I’m grateful for Wicca and Neo-paganism to be a step up to ancient reconstruction of old Pagan religions. The profound influence of Abrahamic and other ideals cannot be ignored, however. Lilith is very much adored in modern Neo-paganism, but according to Gardner, Leland, and Valiente all asserted her to be separate from “the Goddess”, although she had a heavy association with witchcraft and was considered a goddess in her own right. Not to mention that the idea of Lilith is drawn upon Judaism, where she was a feared child killing demon similar to Christian notions of Satan, and Romantic artistic sources that show cased her in a positive, feminist light. Lucifer, as the reader well knows is associated with Satan, but that is drawn from Christianity and a misinterpretation of a biblical scripture referring to a Babylonian king. (His fall from paradise due to his pride in Aradia is very similar to Christian legends, likewise.) And Cain, well that should be pretty self explanatory. Basically, what you’re looking at is that some of the early founders of Neo-paganism/Wicca were influenced by Romantic artistic ideals of some very Abrahamic characters, mixed with 19th century occult, some based from Jewish Mysticism, otherwise known as Cabbala, literature on Satan and Satanism, accounts, testimonials, and beliefs of and about witches from during the burning times.

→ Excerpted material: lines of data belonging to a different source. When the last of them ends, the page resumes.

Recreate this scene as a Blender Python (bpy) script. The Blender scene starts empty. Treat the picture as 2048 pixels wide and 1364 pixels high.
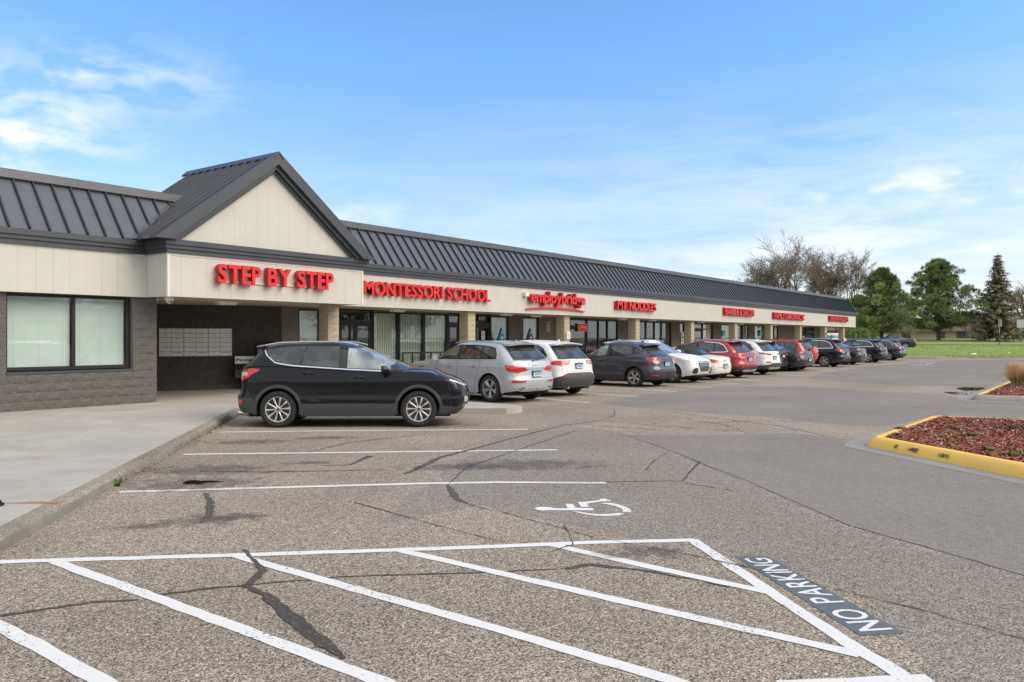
import bpy, bmesh, math, random
import numpy as np
from mathutils import Vector, Matrix

scene = bpy.context.scene
R = math.radians
random.seed(7)

# ------------------------------------------------------------------ camera, sky, sun, exposure
F, HZ, EYE = 1610.0, 676.0, 1.72          # focal length in photo pixels, horizon row, eye height
TH = R(36.4)
CA, SA = math.cos(TH), math.sin(TH)       # x runs along the shop front, y into the shops
cam = bpy.data.cameras.new('camera')
cam.sensor_width = 36.0
cam.lens = F / 2048 * 36
cam.shift_y = -6 / 2048
cam.clip_end = 6000
camo = bpy.data.objects.new('camera', cam)
scene.collection.objects.link(camo)
camo.location = (0, 0, EYE)
camo.rotation_euler = (R(90), 0, TH - R(90))
scene.camera = camo
scene.render.resolution_x, scene.render.resolution_y = 1024, 682
scene.view_settings.view_transform = 'Standard'
scene.view_settings.look = 'None'
scene.view_settings.exposure = 0.50
scene.view_settings.gamma = 1
scene.view_settings.use_curve_mapping = False

SUN_EL, SUN_AZ = R(39), R(-70)   # direction the light comes from (angle from +x)
world = bpy.data.worlds.new('World')
scene.world = world
world.use_nodes = True


def nodes_of(tree):
    tree.nodes.clear()
    n, l = tree.nodes, tree.links
    def add(t, **kw):
        nd = n.new(t)
        for k, v in kw.items():
            if k.startswith('in_'):
                nd.inputs[k[3:]].default_value = v
            else:
                setattr(nd, k, v)
        return nd
    return add, l


def build_world():
    add, l = nodes_of(world.node_tree)
    out = add('ShaderNodeOutputWorld')
    bg = add('ShaderNodeBackground'); bg.inputs['Strength'].default_value = 0.125
    sky = add('ShaderNodeTexSky', sky_type='NISHITA', sun_disc=False)
    sky.sun_elevation = SUN_EL
    sky.sun_rotation = R(90) - SUN_AZ
    sky.air_density = 1.0; sky.dust_density = 0.6; sky.ozone_density = 2.2
    tc = add('ShaderNodeTexCoord')
    sep = add('ShaderNodeSeparateXYZ'); l.new(tc.outputs['Generated'], sep.inputs[0])
    def M(op, a, b=None, c=None, clamp=False):
        m = add('ShaderNodeMath', operation=op, use_clamp=clamp)
        for i, v in enumerate((a, b, c)):
            if v is None: continue
            if isinstance(v, (int, float)): m.inputs[i].default_value = v
            else: l.new(v, m.inputs[i])
        return m.outputs[0]
    az = M('ARCTAN2', sep.outputs['Y'], sep.outputs['X'])
    el = M('ARCSINE', sep.outputs['Z'])
    def gauss(v, c, w):
        a = M('DIVIDE', M('SUBTRACT', v, c), w)
        return M('POWER', 2.718, M('MULTIPLY', M('MULTIPLY', a, a), -1.0))
    comb = add('ShaderNodeCombineXYZ')
    l.new(M('MULTIPLY', az, 3.2), comb.inputs['X'])
    l.new(M('MULTIPLY', el, 17.0), comb.inputs['Y'])
    n1 = add('ShaderNodeTexNoise', in_Scale=1.7, in_Detail=9.0, in_Roughness=0.62, in_Distortion=0.5)
    l.new(comb.outputs[0], n1.inputs['Vector'])
    comb2 = add('ShaderNodeCombineXYZ')
    l.new(M('MULTIPLY', az, 9.0), comb2.inputs['X'])
    l.new(M('ADD', M('MULTIPLY', el, 22.0), 5.0), comb2.inputs['Y'])
    n2 = add('ShaderNodeTexNoise', in_Scale=1.6, in_Detail=7.0, in_Roughness=0.55, in_Distortion=0.25)
    l.new(comb2.outputs[0], n2.inputs['Vector'])
    # long thin bank of cloud low over the horizon, fading upward
    low = M('MULTIPLY', M('SUBTRACT', 0.33, el), 4.0, clamp=True)
    bank = M('MULTIPLY', M('MULTIPLY', M('SUBTRACT', n1.outputs['Fac'], 0.33), 2.1, clamp=True), M('POWER', low, 1.3))
    azr = gauss(az, TH - R(26), 0.42)
    bank = M('MULTIPLY', bank, M('ADD', 0.30, M('MULTIPLY', azr, 0.90)), clamp=True)
    # bright puffs on the left
    p1 = M('MULTIPLY', gauss(az, TH + R(31), 0.085), gauss(el, R(12.4), 0.042))
    p2 = M('MULTIPLY', gauss(az, TH + R(26.0), 0.105), gauss(el, R(16.2), 0.030))
    p3 = M('MULTIPLY', gauss(az, TH + R(12), 0.10), gauss(el, R(8.5), 0.02))
    p4 = M('MULTIPLY', gauss(az, TH - R(29), 0.22), gauss(el, R(9.6), 0.028))
    pm = M('ADD', M('ADD', M('ADD', p1, M('MULTIPLY', p4, 0.85)), M('MULTIPLY', p2, 0.62)), M('MULTIPLY', p3, 0.5))
    puff = M('MULTIPLY', M('MULTIPLY', M('SUBTRACT', n2.outputs['Fac'], 0.40), 4.6, clamp=True), M('MULTIPLY', pm, 0.95, clamp=True), clamp=True)
    wisps = M('MULTIPLY', M('MULTIPLY', M('SUBTRACT', n1.outputs['Fac'], 0.55), 2.0, clamp=True), 0.10, clamp=True)
    cl = M('MAXIMUM', M('MAXIMUM', bank, puff), wisps)
    # the cover thickens overhead and behind the viewer into thin bright overcast
    fx = M('ADD', M('MULTIPLY', sep.outputs['X'], CA), M('MULTIPLY', sep.outputs['Y'], SA))
    back = M('MULTIPLY', M('SUBTRACT', 0.72, fx), 1.15, clamp=True)
    over = M('MULTIPLY', back, M('ADD', 0.52, M('MULTIPLY', n1.outputs['Fac'], 0.6)), clamp=True)
    cl = M('MAXIMUM', cl, over)
    # gentle haze veil close to the horizon
    veil = M('POWER', M('SUBTRACT', 1.0, M('MULTIPLY', el, 3.0), clamp=True), 2.2)
    cl = M('ADD', cl, M('MULTIPLY', veil, 0.42), clamp=True)
    mul = add('ShaderNodeMix', data_type='RGBA', blend_type='MULTIPLY', clamp_factor=False)
    mul.inputs[0].default_value = 1.0
    hz = add('ShaderNodeMix', data_type='RGBA', clamp_factor=True)
    l.new(M('MULTIPLY', el, 3.1, clamp=True), hz.inputs[0])
    hz.inputs[6].default_value = (0.80, 0.78, 0.86, 1); hz.inputs[7].default_value = (0.87, 1.20, 1.46, 1)
    l.new(hz.outputs[2], mul.inputs[7])
    l.new(sky.outputs[0], mul.inputs[6])
    mix = add('ShaderNodeMix', data_type='RGBA')
    mix.inputs[7].default_value = (5.9, 6.1, 6.4, 1)
    cap = add('ShaderNodeVectorMath', operation='MINIMUM'); cap.inputs[1].default_value = (4.1, 4.9, 6.6)
    l.new(mul.outputs[2], cap.inputs[0])
    l.new(cl, mix.inputs[0]); l.new(cap.outputs[0], mix.inputs[6])
    l.new(mix.outputs[2], bg.inputs['Color'])
    l.new(bg.outputs[0], out.inputs[0])


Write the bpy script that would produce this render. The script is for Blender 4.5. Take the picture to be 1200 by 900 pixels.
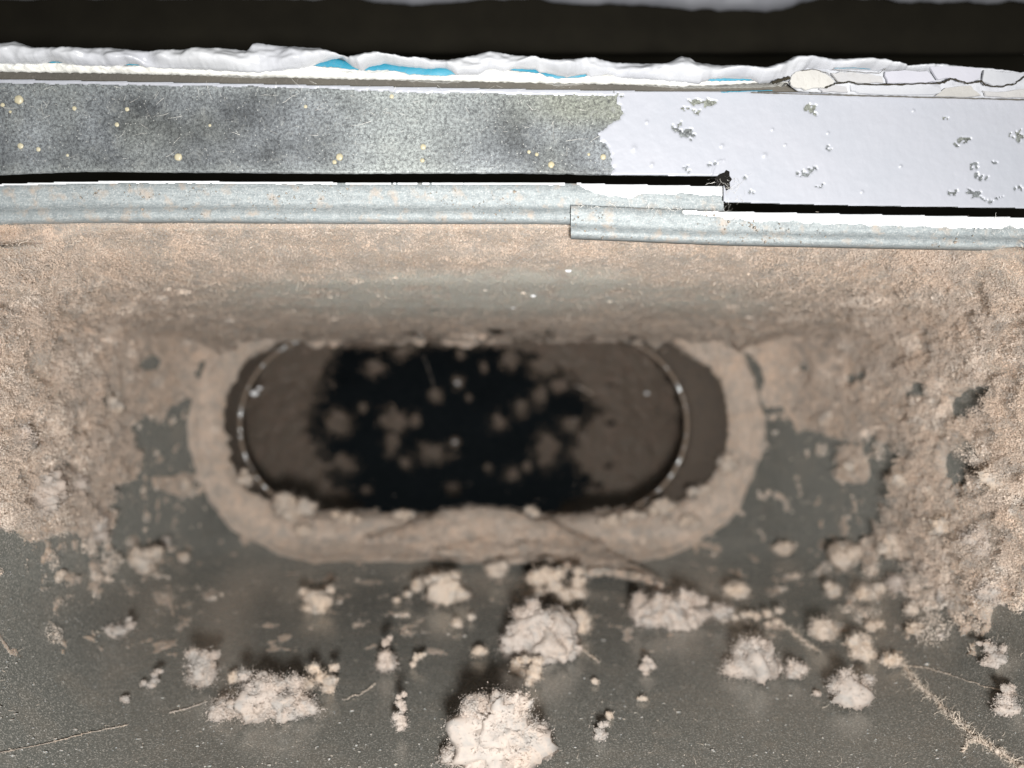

Remember the idea that Diana is a goddess of witches? That’s not from an ancient Roman source; it’s from medieval period folk traditions on supposed witches. According to medieval folklore; the Cult of Herodias was a cult of witches worshipping the goddess Diana and the biblical character Herodias. (The Jewish princess responsible for the death of John the Baptist from the New Testament.) Sound similar to Leland’s Aradia and Aradia being a kind of counter religion to Christianity? That isn’t all; ancient Pagan goddesses such as Holda and Diana were targeted as being goddesses of these supposed witches and in leagues with the devil himself. “Witches” were burned often times for social, land ownership, and economic concerns, under the guise of the Church, God, and religion. Some of the motives were directed by misogyny, because according to the book published 1487, the Malleus Maleficarum, women who were thought to be witches and women in general, are more susceptible to Satan and are weaker willed and more carnal than men. It seems these types of paranoid delusions spread like wildfire across medieval Christian Europe, given rise to the deaths of many innocent men, women, and children. In truth there was no “survival” of any ancient Pagan practices, there was no great lineage line of witch craft that survived into modern era, no one was worshipping any idols or Pagan gods, and all that was the ancient Pagan religion(s) had long since been wiped out or syncretized with some form of Christianity.


As for the (Abrahamic) Monotheism and so called ‘soft” Polytheism that is found among Neo-paganism, at least admit that this is not a “ancient” concept your ancestors had. Most religions in the world, especially “Pagan” ones are highly Polytheistic. Just because some of your beliefs or all of them are “new” doesn’t mean that’s an automatic discredit. I can’t tell you how many sources on certain subjects I have seen, like gods and goddesses, where the author is trying to base “ancient” worship of a mythological figure with little or no archeological evidence or making it sound as though your religion comes from Pre-History in Europe so that it makes you seem bigger, more valid, and better than all the rest of the religions in the world. Newness doesn’t discredit validness, as all the religions in the world were “new” at some point, even yours. Likewise, trying to deny the influence of Abrahamic concepts, ideas, and mythological characters on Neo-paganism is like denying the world is round.